Modkins attributed that to the Thompson family’s unity, legal and political organization, and their quickness in applying pressure on the Sheriffs Department in many ways.

They forced them to have to admit they were wrong in devaluing and killing him, she noted.

“They do that publicly and immediately in the media as soon as they commit these acts, try to win their case in the media to save themselves every time, but what’s interesting about their admission is this evidences how they drag out other cases,” she said.

Modkins added, “They did in a week what they claim usually takes a year.  We’re going to expect a similar time frame if this ever happens again.”

Meanwhile, Black Lives Matter Long Beach has issued an invoice to L.A. County Sheriff Jim McDonnell for Thompson’s funeral service expenses.

The bill is to really shed light on the need for reparations law enforcement owes to the families for harm caused by the state Modkins explained.

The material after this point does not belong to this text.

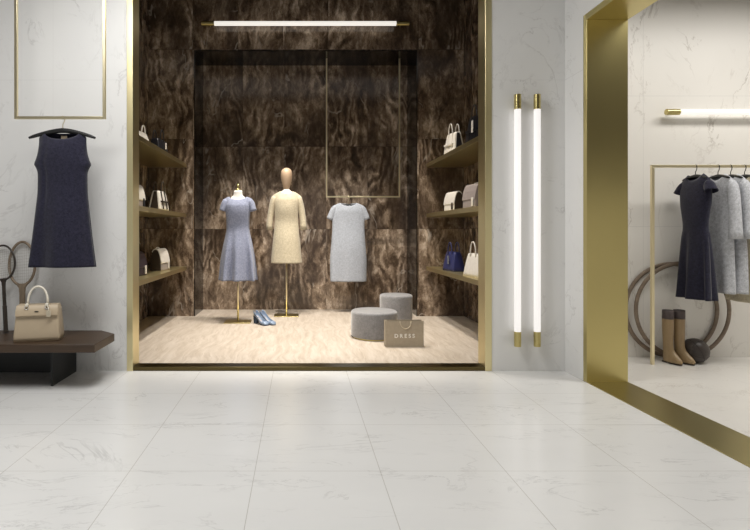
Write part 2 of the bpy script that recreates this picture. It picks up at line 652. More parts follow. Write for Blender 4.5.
# gold frame around the opening in the right wall
bm = bmesh.new()
bx(bm, XR - 0.004, 2.303, 3.64, 3.662, 0, 2.54)
bx(bm, XR - 0.004, XR + 0.01, 3.662, 3.685, 0, 2.585)
bx(bm, XR - 0.004, 2.303, 0.4, 3.662, 2.54, 2.566)
bx(bm, XR - 0.004, XR + 0.01, 0.35, 3.662, 2.566, 2.585)
struct('trim_2', bm, M['gold'], 0.001)
struct('trim_5', box(XR - 0.004, 2.303, 0.4, 3.64, 0, 0.004), M['gold_h'])


# ------------------------------------------------------------------ lamps
def tube_lamp(name, label, length, cap, rad, axis, loc, off, mat):
    """tubular lamp centred on loc, off metres from the wall behind it"""
    t = thing(name, label, 'lamp', loc)

    def P(s, dy=0.0):
        return (s, dy, 0) if axis == 0 else (0, dy, s)
    h = length / 2
    obj('diffuser', cyl(bmesh.new(), P(-h + cap), P(h - cap), rad * 0.96, 24), mat, t, True)
    for s in (-1, 1):
        c = obj('end_cap', cyl(bmesh.new(), P(s * (h - cap)), P(s * h), rad, 24), M['gold'], t, bevel=0.002)
        bm = bmesh.new()
        cyl(bm, P(s * (h - cap * 0.6)), P(s * (h - cap * 0.6), off), 0.006, 14)
        obj('bracket', bm, M['gold'], c, True)
    return t


yl = YF - 0.05
for px, lab in ((517.6, 'white vertical tube wall lamp with gold ends, nearest the niche frame'),
                (537.2, 'white vertical tube wall lamp with gold ends, nearest the wall corner')):
    zt, zb = Z(94.5, yl), Z(346.5, yl)
    t = tube_lamp('wall_lamp', lab, zt - zb, 0.112, 0.025, 1, (X(px, yl), yl, (zt + zb) / 2), 0.05, M['lamp'])
yl = YP - 0.09
x0, x1 = X(201.5, yl), X(409, yl)
tube_lamp('wall_lamp', 'long horizontal tube lamp high on the brown marble niche wall', x1 - x0, 0.155, 0.028, 0, ((x0 + x1) / 2, yl, Z(23.5, yl)), 0.09, M['lamp_w'])
yl = YA - 0.07
x0 = X(666, yl)
tube_lamp('wall_lamp', 'horizontal tube lamp on cream wall above the clothes rail', 2.05, 0.11, 0.0245, 0, (x0 + 1.025, yl, Z(112, yl)), 0.07, M['lamp_w'])


# ------------------------------------------------------------------ hangers and clothes
def hanger(label, loc, rotz, half, rise, hook, group=None, thick=0.016, hook_m=None):
    """loc is the point where the hook rests on its bar; the shoulders hang below"""
    t = thing('clothes_hanger', label, 'hanger', loc, rotz, group)
    pts, rad = [], []
    for i in range(17):
        s = -1 + 2 * i / 16
        pts.append((s * half, -0.012 * s * s, -hook - rise * (abs(s) ** 1.6)))
        rad.append(thick * (0.62 + 0.5 * (1 - abs(s)) ** 0.7) if abs(s) < 0.95 else thick * 0.5)
    obj('shoulder_bar', tube(bmesh.new(), pts, rad, 10), M['hanger'], t, True)
    r = 0.014
    hk = [(0, 0, -hook + 0.004), (0, 0, -0.035)]
    for i in range(9):
        a = PI * 1.35 * i / 8
        hk.append((r * math.sin(a) * 0.9, 0, -0.010 - r * math.cos(a) + r * 0.4))
    hk = [(0, 0, -hook + 0.004), (0, 0, -0.045), (0.010, 0, -0.030), (0.015, 0, -0.010), (0.010, 0, 0.008), (0, 0, 0.0125), (-0.010, 0, 0.008), (-0.014, 0, -0.006)]
    obj('hook', tube(bmesh.new(), hk, 0.003, 8), hook_m or M['palegold'], t, True)
    return t


def body_bm(W, D, zh, zn, zo, sn, sf, sb, gd=0.12, fold=None, nu=48, nv=56):
    """open garment body: W, D half width and half depth by height; zh hem; zn, zo shoulder height at
    the neck and at the arm; sn neck half width as a share of W; sf, sb neckline drop front and back"""
    W, D = interp(W), interp(D)
    bm = bmesh.new()
    for f in (-1, 1):
        grid = []
        for j in range(nv + 1):
            v = j / nv
            row = []
            for i in range(nu + 1):
                th = -PI / 2 + PI * i / nu
                s = math.sin(th)
                a = abs(s)
                if a <= sn:
                    sh = zn
                else:
                    sh = zn + (zo - zn) * ((a - sn) / (1 - sn)) ** 1.25
                drop = (sf if f < 0 else sb) * math.sqrt(max(0.0, 1 - (a / sn) ** 2)) if a < sn else 0.0
                z = zh + v * (sh - drop - zh)
                h = sh - z
                g = math.sqrt(min(1.0, max(0.0, h / gd)))
                x = s * W(z)
                y = f * D(z) * g * (max(0.0, 1 - s * s) ** 0.42)
                if fold:
                    dx, dy, dz = fold(th, z, f)
                    x += dx
                    y += dy
                    z += dz * (1 - v) ** 6
                row.append(bm.verts.new((x, y, z)))
            grid.append(row)
        for j in range(nv):
            for i in range(nu):
                bm.faces.new((grid[j][i], grid[j][i + 1], grid[j + 1][i + 1], grid[j + 1][i]))
    bmesh.ops.remove_doubles(bm, verts=bm.verts, dist=0.0006)
    return bm


def folds(zw, zh, amp, nf, ph=0.0):
    def f(th, z, side):
        k = max(0.0, min(1.0, (zw - z) / (zw - zh))) ** 1.1
        c = math.cos(th)
        a = math.sin(nf * th + ph + (1.1 if side > 0 else 0)) + 0.45 * math.sin(nf * 1.7 * th + ph * 2 + 0.8)
        return (0.35 * amp * k * a * math.sin(th), side * amp * k * a * min(1.0, c * 2.2), 0.0)
    return f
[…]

However, reparation goes beyond paying for funeral services, she said.  It is about their families, children, and communities and law enforcement’s guilt of causing trauma and dehumanization.

“They left his body lying in the street naked and uncovered until in the dark evening … What message are they trying to send to our community when they do that,” Modkins questioned.

The bill totaling $15,000, was levied August 9 for the “wrongful death of Donnell ‘Bo Pete’ Thompson, and cited the L.A. County Sheriff’s Department now admission:  “We have determined that there is no evidence that Mr. Thompson was in  the carjacked vehicle, nor that he was involved in the assault on the deputies.”